The “fruits of this robbery” – purchases made and items ordered using Liu’s stolen credit cards – were delivered to Arrington’s, not Davis’, home, Woodall said.

“Follow the evidence,” Woodall said. “Follow the evidence, like the defendant following professor Liu that day.”

Orange County Public Defender James Williams told the jury that there simply was not enough evidence to convict Arrington of first-degree murder “without a reasonable doubt.”

“Arrington sits here an innocent person,” Williams said.

Williams argued that Arrington was present at the crime scene but was not the actual killer and that the state could not prove he was. He argued that Davis beat Liu to death.

“This trial is not a referendum on Troy Arrington's character or if you or I would have acted the way he reacted,” Williams said. “What proves without a reasonable doubt that Troy Arrington wielded the weapon that killed Liu?”
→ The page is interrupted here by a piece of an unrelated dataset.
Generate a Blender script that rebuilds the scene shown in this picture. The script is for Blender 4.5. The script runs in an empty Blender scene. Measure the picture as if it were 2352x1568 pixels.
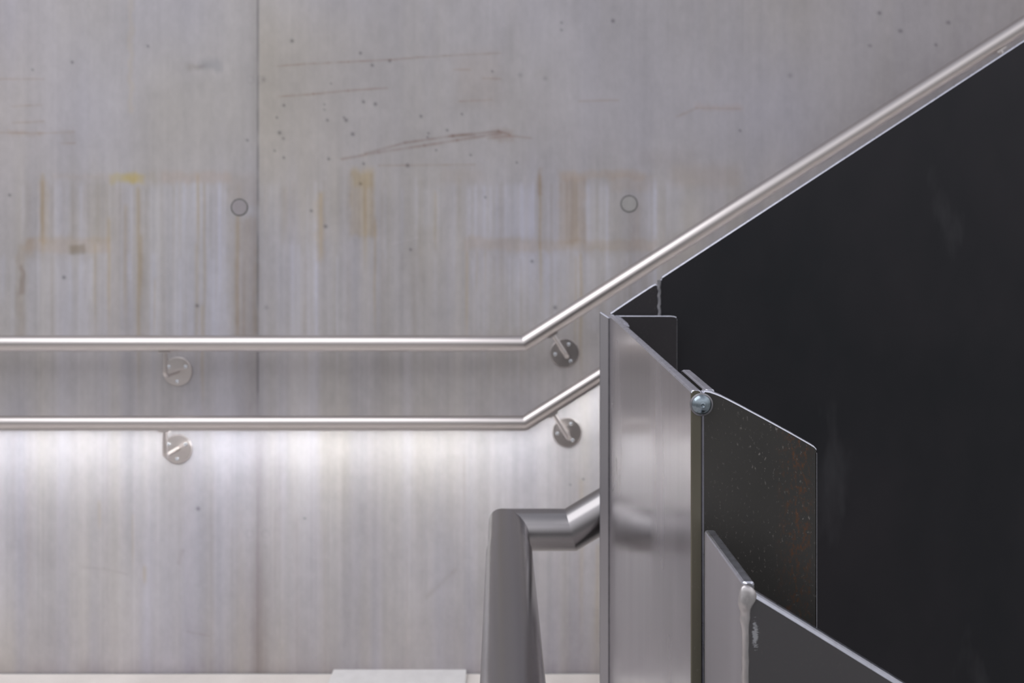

There were no witnesses to the slaying.

Williams reminded the jury that blood was found on Davis, not Arrington. But the blood, a spot on Davis’ shirt collar, was Davis’ own blood, not Liu’s.

Williams also said that when Arrington and Davis were arrested, Davis was in possession of a pair of gloves, gloves that were not submitted for crime lab analysis.

“The state would have you speculate about a number of things,” Williams said.

The phone on which the “zero seconds” 911 call was placed was owned by Davis, Williams said, only a picture of Arrington holding the phone links him to that call.

Williams argued that Arrington’s place of residence was irrelevant to the crime, saying there is not a magical wall between Chapel Hill and Durham, that people go back and forth between the two locales all the time.

Williams said that just because Arrington lived in the town where the crime was committed, it did not automatically make him, as Woodall put it, “the ring leader,” Williams said.

“One life has been lost,” Williams said. “Another life is at stake.”